老後の資金不足を解消するのだけが目的ではない…定年後も働き続けることで得られる「お金より大切なもの」とは?
年金だけで老後の暮らしが十分成り立つという人は一握りで、多くの場合は資金が不足します。資金不足を解消する手段のひとつは「老後も働き続けること」ですが、現役世代とシニアとでは、勤労観が変わるといいます。本記事では『一生、月5万円以上の配当を手に入れる! シニアが無理なく儲ける株投資の本』(日本実業出版社)から、著者の〈川島睦保氏〉がシニアにとっての「働く目的・意義」について解説していきます。 【早見表】年収別「会社員の手取り額」
老後も働き続けて「老後をなくす」!?
住友生命のサイト記事「老後の生活費は平均いくら? 資金計画のポイント3つを解説」によると、平均的な老齢年金額は夫婦で月額約22万円であり、それから老後の世帯生活費の平均月額の約28万円を差し引くと、毎月約6万円が不足する。 この不足額を埋めるための現実的な選択は、(1)働き続けるか、(2)資産運用するか、の二択しかない。このうち(1)については、仕事で稼ぐ=死ぬまで月6万円稼げる仕事を現役時代に準備するということだ。 平均的な老後生活の場合、仕事でひと月当たり6万円稼ぐことができれば、「月当たり不足額(約0万円)=生活費(28万円)-公的年金(22万円)-仕事の稼ぎ(6万円)」となって、不足額はゼロとなる。 これは「働き続ける」ことで「老後をなくす」作戦だ。言葉遊びのようだが、公的年金のほかに月6万円の労働収入がずっと維持できれば、老後資金の不足を心配する必要がなくなる。 ところで65歳以降も働き続けるといっても、そんな都合の良い仕事や職場が簡単に見つかるのだろうか。「そんなのないから頭を悩ましているのだ」。お叱りの声が聞こえてきそうだ。 しかし「働き続ける」といっても、現役時代のように月給40万円や50万円のフルタイムの仕事に就くわけではない。月に6万円を稼ぐ仕事ならハードルが下がる。 実際、多くの人が農業や運送業、施設警備や交通誘導、マンション清掃、販売業、接客業などで働いて、老後の資金の不足を補っている。 とくに警備や清掃は、シニア向け求人が多い。
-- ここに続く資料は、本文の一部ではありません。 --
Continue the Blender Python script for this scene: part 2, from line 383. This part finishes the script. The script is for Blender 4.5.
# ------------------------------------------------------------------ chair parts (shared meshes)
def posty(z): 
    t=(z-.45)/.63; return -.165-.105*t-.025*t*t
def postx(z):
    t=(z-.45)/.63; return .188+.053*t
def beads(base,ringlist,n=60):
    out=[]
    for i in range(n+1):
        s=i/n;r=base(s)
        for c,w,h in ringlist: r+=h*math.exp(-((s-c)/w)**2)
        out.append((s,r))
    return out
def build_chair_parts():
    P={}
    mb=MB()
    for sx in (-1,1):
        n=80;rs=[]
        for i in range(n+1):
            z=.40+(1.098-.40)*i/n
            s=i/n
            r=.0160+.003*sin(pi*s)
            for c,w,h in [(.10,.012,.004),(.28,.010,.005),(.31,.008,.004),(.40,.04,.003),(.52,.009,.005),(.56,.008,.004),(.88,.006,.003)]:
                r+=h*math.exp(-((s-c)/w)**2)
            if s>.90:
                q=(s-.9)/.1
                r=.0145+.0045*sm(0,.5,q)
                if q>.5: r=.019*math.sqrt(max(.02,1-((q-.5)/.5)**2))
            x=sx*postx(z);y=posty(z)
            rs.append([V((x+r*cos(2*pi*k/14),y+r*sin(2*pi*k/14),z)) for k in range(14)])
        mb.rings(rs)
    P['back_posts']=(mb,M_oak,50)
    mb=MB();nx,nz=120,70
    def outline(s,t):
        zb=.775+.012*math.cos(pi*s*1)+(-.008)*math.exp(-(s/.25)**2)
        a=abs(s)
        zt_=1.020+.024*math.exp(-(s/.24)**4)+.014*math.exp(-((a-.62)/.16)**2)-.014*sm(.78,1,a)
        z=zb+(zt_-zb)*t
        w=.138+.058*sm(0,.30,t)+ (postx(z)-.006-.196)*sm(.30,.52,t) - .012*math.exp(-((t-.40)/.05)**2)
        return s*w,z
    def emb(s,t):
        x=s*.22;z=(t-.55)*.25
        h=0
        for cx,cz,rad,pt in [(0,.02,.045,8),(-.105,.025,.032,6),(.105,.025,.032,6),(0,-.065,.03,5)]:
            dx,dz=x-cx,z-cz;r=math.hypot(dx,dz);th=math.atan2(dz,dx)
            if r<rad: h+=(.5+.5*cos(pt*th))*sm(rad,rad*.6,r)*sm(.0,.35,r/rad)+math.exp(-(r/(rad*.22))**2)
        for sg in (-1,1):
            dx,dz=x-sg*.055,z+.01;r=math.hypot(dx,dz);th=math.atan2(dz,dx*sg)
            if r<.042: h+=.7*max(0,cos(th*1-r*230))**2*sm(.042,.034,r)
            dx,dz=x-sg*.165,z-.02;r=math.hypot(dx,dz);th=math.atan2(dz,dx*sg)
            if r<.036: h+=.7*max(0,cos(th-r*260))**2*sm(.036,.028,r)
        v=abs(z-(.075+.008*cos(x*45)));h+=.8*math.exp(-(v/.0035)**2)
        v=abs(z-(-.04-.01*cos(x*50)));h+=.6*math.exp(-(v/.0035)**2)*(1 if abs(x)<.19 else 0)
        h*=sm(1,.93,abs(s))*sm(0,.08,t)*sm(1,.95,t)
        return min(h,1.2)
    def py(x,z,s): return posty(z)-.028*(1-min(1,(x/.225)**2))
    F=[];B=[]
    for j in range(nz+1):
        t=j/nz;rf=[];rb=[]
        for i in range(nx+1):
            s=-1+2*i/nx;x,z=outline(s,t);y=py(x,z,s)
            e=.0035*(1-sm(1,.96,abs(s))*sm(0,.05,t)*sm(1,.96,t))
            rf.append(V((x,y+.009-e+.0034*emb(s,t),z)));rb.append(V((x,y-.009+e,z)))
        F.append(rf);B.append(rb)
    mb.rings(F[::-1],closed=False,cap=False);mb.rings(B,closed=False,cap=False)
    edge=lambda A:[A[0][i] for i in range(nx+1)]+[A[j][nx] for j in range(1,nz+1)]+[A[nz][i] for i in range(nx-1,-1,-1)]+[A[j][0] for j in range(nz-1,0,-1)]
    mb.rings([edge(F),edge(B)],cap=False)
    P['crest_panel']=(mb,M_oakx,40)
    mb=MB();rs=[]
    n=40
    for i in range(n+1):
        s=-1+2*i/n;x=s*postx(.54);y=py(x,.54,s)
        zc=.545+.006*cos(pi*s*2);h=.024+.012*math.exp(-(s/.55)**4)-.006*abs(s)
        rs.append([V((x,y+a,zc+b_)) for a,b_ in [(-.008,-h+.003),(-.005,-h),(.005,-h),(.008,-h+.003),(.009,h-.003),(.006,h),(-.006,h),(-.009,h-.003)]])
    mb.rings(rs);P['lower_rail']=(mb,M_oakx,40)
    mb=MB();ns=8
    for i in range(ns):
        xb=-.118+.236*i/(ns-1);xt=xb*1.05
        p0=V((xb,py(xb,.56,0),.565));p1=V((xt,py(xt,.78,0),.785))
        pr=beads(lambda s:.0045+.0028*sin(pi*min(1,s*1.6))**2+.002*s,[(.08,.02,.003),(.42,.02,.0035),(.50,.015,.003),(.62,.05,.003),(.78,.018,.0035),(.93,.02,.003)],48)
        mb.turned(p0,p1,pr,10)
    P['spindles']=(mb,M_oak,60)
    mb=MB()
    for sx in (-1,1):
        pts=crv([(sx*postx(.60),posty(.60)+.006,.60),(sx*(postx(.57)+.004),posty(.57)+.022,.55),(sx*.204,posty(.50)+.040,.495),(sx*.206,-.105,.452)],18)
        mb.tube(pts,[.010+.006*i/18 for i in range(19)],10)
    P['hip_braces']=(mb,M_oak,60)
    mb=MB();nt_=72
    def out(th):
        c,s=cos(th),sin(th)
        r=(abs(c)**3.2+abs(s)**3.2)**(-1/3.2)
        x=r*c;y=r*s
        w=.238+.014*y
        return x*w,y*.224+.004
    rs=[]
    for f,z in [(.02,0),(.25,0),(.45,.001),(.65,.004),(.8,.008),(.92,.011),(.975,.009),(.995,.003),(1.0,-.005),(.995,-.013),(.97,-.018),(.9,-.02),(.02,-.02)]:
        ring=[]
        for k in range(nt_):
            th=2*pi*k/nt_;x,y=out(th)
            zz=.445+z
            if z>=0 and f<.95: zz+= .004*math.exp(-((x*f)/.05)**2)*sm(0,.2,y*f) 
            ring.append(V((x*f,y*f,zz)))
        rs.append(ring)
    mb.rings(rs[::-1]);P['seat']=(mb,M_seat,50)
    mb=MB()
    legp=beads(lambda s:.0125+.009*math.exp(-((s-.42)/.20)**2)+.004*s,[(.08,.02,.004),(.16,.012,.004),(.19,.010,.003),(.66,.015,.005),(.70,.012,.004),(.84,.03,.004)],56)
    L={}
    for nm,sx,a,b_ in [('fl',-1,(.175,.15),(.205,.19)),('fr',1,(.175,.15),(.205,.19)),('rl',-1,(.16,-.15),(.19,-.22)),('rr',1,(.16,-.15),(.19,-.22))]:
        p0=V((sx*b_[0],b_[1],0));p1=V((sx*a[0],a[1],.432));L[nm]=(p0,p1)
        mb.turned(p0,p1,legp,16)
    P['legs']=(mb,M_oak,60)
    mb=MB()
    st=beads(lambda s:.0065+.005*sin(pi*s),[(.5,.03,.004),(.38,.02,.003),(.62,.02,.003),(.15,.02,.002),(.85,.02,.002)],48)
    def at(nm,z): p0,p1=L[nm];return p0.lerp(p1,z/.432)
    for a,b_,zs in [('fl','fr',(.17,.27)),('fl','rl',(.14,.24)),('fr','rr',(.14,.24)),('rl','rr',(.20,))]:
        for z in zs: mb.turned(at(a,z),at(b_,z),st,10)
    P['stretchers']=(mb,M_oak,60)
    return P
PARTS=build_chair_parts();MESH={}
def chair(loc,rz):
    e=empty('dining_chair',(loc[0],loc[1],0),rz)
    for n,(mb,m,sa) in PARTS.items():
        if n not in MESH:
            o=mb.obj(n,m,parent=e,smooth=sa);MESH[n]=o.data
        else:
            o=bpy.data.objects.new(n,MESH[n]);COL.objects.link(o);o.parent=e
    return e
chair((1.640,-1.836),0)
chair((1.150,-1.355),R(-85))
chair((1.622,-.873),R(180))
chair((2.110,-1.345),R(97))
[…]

どちらも農作業と同じく屋外で立ったまま仕事をする時間が長く、体力の消耗が激しいが、体力に自信がある人なら挑戦する価値はある。 警備の仕事は、商業施設やオフィスビルなどの安全を守るのが目的だが、時には女性や子どものエスコートなどの仕事もある。仕事の内容はかなりハードだが、時給は悪くない。 ネットの広告を見ると、東京・神奈川エリアの交通誘導警備員の募集広告には「日給1万円~、夜勤1万2,500円~」と記されている。「勤務時間は8:00~17:00(1時間休憩)」。しかも3日間の研修があり、警備の仕事が初めての人も安心と記されている。仕事に就く前に3日間の研修に参加すれば2万円が支給される、という。 高齢になってからの警備員の仕事は肉体的・精神的にかなり過酷だが、この仕事を月に6日間だけやれば目標の6万円は稼げる。 スーパーやコンビニで時給1,000円(東京や神奈川など)のアルバイトをする場合、1日4時間×15日間働けば目標の6万円に到達する。夫婦2人でアルバイトすればそれぞれ7.5日間働くだけで済む。